PROBLEM DESCRIPTION
Return the number of lines that include the string "pixels", without any other text.

Records with scene code
-=-=-

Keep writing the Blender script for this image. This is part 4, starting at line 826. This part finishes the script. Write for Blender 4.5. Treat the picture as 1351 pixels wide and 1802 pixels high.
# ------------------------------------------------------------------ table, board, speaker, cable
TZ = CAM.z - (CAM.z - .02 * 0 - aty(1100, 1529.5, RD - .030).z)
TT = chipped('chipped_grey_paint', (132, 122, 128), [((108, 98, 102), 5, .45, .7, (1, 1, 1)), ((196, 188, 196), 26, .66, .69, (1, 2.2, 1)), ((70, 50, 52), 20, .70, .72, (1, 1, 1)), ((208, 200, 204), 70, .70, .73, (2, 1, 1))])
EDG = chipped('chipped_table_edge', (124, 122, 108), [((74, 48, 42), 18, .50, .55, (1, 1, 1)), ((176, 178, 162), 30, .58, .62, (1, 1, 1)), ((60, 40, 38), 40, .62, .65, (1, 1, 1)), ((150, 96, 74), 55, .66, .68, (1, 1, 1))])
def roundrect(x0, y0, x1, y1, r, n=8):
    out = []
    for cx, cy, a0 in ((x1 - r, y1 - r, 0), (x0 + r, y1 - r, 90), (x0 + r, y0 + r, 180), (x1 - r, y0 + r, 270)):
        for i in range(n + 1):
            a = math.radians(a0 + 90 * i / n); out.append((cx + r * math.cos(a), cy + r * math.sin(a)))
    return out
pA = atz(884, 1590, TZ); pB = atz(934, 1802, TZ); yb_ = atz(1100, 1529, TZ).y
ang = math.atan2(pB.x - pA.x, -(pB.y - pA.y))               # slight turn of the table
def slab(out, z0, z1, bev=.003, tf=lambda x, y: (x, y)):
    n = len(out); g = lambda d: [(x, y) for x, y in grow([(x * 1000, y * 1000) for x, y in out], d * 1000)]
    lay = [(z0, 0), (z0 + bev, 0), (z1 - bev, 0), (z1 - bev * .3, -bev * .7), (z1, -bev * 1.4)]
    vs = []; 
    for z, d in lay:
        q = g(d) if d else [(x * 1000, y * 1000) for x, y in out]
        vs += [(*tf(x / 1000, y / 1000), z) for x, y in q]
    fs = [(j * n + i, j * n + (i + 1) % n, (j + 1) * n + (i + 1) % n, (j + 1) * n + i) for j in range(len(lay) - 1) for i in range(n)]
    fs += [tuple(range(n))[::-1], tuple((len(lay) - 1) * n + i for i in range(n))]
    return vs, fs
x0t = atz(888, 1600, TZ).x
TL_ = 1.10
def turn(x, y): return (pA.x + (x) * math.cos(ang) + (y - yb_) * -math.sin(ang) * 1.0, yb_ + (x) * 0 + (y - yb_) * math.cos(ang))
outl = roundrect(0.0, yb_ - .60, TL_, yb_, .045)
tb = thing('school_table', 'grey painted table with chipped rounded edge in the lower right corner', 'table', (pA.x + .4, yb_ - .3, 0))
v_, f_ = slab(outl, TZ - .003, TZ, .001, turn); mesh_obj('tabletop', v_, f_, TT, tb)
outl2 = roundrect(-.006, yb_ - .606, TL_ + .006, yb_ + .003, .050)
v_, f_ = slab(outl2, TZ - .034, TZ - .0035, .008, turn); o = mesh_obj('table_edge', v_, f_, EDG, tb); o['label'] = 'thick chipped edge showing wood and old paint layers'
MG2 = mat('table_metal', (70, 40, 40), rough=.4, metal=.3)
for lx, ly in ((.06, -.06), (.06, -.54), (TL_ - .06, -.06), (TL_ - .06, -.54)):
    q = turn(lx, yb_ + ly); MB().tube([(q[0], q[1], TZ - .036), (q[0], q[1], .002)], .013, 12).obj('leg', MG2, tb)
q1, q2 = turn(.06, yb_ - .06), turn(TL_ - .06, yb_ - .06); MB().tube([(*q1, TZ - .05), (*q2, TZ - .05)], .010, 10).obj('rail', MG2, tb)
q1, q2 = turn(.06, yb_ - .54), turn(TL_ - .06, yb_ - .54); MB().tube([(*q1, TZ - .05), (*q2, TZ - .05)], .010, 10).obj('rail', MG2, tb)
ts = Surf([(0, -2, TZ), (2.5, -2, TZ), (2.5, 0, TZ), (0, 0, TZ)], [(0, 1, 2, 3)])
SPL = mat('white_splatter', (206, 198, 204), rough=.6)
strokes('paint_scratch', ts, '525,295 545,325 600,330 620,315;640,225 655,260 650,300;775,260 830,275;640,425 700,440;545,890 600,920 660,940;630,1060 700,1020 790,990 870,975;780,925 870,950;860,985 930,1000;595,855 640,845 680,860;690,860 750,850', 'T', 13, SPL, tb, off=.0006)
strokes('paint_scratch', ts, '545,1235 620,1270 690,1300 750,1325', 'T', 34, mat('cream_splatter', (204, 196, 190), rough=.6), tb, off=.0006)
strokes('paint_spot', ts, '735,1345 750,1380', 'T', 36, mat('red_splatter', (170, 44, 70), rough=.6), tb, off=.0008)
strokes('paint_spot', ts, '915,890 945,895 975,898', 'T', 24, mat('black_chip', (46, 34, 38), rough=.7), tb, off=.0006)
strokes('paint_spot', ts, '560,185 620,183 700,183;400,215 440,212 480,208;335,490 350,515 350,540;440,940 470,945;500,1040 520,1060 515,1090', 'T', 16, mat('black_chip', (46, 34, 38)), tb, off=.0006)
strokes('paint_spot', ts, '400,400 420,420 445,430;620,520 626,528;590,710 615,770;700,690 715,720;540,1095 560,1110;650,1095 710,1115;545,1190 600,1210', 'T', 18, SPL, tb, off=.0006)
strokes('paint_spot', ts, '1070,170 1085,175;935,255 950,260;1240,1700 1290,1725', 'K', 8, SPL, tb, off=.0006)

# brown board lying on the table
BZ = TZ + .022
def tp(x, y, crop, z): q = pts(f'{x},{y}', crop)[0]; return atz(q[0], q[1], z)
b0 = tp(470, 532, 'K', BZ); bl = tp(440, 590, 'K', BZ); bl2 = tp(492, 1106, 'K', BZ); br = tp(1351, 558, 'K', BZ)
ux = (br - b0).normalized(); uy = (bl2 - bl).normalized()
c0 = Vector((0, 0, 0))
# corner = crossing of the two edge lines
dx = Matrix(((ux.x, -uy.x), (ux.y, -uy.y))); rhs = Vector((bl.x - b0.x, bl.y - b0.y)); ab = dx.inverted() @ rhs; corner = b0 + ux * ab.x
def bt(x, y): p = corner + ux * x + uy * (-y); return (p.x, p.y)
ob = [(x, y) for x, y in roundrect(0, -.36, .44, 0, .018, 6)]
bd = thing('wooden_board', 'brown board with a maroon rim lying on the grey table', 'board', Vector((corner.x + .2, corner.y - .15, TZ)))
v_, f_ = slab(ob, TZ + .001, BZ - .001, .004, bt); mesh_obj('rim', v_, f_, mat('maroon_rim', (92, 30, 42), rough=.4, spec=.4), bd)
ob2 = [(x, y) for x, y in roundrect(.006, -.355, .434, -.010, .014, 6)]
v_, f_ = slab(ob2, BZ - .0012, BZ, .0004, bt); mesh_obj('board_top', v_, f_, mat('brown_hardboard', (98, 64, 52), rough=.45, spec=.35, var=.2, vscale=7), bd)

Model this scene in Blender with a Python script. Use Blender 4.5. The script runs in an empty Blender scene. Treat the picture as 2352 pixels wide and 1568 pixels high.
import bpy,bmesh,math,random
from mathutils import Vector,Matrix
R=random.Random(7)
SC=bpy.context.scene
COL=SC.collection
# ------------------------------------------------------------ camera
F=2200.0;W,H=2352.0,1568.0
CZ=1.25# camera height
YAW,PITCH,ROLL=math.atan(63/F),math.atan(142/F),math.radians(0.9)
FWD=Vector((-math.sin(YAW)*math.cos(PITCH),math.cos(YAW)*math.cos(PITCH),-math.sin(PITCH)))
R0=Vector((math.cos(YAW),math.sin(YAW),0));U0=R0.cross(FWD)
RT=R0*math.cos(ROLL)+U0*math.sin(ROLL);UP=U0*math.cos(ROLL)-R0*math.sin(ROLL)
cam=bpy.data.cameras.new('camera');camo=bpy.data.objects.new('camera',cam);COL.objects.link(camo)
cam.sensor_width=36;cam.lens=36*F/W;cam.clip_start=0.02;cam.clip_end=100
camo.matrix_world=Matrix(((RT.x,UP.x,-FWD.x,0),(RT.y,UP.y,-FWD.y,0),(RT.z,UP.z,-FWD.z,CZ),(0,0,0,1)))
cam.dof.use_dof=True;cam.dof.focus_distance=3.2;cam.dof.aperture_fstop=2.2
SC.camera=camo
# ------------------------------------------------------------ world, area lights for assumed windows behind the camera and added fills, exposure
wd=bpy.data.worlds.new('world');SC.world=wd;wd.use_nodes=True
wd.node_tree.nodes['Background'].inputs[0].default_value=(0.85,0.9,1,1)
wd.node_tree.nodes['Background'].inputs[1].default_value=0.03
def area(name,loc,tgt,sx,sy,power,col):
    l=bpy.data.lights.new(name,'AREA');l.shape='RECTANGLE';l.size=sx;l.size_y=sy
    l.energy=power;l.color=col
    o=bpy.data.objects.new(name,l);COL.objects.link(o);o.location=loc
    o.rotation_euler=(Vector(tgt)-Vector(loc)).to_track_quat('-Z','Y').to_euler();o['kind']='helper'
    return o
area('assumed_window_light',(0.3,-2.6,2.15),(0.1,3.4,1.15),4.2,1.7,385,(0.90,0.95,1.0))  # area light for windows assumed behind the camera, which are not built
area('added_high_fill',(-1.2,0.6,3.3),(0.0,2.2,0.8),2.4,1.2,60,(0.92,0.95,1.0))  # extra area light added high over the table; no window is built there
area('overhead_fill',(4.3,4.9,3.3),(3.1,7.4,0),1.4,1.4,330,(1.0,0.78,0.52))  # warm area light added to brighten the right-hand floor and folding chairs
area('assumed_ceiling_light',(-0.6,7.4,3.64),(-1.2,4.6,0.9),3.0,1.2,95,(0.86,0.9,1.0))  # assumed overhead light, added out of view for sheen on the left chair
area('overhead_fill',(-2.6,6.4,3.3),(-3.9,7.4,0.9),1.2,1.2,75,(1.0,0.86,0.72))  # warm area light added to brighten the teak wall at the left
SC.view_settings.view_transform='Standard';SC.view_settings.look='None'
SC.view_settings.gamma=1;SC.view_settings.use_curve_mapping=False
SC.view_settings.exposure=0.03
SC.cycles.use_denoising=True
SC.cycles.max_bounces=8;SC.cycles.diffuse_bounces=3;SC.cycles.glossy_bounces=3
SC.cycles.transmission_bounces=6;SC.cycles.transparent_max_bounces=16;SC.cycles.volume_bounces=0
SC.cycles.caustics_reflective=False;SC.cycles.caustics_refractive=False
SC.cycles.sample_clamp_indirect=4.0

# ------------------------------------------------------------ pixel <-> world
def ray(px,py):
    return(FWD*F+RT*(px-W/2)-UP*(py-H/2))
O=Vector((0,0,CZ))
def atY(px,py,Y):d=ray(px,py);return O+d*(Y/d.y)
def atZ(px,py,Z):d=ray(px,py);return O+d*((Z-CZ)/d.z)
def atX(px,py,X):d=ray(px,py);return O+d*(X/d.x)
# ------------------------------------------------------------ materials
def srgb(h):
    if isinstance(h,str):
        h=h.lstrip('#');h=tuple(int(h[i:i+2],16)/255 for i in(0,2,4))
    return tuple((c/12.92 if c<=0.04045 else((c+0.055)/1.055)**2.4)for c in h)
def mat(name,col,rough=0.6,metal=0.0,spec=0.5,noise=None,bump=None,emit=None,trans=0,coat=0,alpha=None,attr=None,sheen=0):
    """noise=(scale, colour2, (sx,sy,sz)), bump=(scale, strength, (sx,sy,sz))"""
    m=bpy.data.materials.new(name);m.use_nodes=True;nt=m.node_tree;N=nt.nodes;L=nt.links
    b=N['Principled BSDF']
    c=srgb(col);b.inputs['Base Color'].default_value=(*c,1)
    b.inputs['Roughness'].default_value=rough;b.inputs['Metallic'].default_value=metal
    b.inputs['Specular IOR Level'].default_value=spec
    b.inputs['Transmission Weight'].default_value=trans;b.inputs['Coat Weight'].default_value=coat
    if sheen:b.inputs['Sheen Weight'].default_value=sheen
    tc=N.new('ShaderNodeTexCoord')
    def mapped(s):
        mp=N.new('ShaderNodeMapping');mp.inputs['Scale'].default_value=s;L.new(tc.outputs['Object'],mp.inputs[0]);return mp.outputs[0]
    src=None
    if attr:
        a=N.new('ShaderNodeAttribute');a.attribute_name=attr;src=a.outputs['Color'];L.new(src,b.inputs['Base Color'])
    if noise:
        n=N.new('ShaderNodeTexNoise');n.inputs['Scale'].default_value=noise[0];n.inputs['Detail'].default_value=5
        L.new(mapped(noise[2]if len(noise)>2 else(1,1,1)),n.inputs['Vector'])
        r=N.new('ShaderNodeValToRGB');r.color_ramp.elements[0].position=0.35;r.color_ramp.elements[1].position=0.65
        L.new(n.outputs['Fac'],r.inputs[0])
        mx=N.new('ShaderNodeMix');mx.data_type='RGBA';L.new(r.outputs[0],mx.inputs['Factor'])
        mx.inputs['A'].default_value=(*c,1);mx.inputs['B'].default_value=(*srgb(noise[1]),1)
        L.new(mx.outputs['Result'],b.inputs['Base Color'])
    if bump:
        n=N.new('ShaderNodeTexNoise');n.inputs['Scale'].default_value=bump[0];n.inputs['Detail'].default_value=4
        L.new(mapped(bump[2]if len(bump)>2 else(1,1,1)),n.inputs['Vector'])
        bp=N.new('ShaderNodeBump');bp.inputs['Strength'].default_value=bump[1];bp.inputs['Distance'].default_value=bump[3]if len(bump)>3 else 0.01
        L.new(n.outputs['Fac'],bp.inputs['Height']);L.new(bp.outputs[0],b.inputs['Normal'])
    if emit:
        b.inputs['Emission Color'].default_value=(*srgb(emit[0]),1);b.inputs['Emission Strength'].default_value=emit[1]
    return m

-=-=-

TASK RESULT
2